__Requirements__: Only the lines from the one containing "The Blender Python" down to the one containing "T.h('small flat roof", inclusive, are to be quoted exactly.
##### Records provided #####
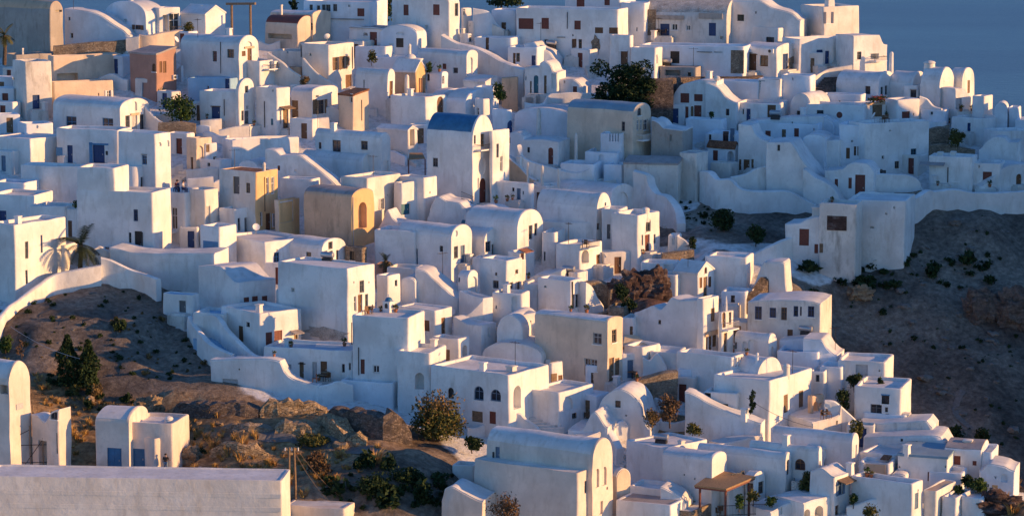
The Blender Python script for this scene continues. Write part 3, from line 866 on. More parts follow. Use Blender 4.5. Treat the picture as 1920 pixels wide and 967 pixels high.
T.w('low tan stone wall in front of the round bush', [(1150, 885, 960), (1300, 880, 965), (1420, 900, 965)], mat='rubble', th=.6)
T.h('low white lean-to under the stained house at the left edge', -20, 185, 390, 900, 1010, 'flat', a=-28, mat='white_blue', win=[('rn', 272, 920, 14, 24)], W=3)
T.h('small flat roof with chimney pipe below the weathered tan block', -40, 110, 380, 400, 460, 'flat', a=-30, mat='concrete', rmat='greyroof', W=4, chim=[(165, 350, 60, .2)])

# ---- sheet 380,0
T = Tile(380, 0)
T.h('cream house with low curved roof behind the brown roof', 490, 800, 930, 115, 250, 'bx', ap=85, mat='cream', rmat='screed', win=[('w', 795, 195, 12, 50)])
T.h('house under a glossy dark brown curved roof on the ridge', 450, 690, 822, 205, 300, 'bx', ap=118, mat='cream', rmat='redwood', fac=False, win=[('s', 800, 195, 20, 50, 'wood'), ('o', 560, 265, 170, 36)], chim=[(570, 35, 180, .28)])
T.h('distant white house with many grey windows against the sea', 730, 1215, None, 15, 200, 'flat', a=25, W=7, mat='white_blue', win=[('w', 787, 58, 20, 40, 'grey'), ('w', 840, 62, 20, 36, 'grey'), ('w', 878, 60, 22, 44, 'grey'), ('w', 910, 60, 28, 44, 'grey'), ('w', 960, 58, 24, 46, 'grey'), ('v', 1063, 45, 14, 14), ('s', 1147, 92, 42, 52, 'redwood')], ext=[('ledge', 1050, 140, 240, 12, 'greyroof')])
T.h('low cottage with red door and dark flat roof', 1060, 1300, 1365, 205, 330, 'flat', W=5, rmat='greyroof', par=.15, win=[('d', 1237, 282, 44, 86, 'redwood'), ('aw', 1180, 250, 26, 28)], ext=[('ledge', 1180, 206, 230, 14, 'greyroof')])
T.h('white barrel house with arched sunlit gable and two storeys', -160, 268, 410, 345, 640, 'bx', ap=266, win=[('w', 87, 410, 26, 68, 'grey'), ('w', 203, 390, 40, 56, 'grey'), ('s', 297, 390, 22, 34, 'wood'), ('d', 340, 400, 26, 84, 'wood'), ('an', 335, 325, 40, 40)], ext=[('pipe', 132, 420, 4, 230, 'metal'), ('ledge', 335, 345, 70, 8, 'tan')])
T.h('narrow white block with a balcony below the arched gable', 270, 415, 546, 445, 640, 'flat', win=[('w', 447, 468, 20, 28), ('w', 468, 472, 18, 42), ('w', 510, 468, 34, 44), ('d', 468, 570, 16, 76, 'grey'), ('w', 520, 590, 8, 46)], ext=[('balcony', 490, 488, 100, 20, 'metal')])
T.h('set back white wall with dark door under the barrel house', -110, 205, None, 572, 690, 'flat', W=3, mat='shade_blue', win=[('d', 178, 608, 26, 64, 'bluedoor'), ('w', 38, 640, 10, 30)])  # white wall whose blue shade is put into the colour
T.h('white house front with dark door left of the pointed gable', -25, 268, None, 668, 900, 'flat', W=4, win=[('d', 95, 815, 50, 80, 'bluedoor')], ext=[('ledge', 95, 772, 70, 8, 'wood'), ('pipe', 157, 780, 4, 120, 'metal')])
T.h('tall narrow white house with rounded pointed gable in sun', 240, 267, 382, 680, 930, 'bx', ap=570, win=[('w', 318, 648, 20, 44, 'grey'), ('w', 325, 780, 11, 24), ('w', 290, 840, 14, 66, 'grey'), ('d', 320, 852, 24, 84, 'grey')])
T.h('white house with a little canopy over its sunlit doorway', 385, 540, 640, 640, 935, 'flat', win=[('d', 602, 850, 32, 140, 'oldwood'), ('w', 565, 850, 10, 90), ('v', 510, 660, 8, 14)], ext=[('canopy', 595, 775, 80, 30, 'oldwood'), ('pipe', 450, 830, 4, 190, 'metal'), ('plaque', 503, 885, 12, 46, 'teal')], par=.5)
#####
##### Records provided #####
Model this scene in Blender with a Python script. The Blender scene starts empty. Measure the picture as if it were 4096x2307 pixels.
#####
__Correct output__:
The Blender Python script for this scene continues. Write part 3, from line 866 on. More parts follow. Use Blender 4.5. Treat the picture as 1920 pixels wide and 967 pixels high.
T.w('low tan stone wall in front of the round bush', [(1150, 885, 960), (1300, 880, 965), (1420, 900, 965)], mat='rubble', th=.6)
T.h('low white lean-to under the stained house at the left edge', -20, 185, 390, 900, 1010, 'flat', a=-28, mat='white_blue', win=[('rn', 272, 920, 14, 24)], W=3)
T.h('small flat roof with chimney pipe below the weathered tan block', -40, 110, 380, 400, 460, 'flat', a=-30, mat='concrete', rmat='greyroof', W=4, chim=[(165, 350, 60, .2)])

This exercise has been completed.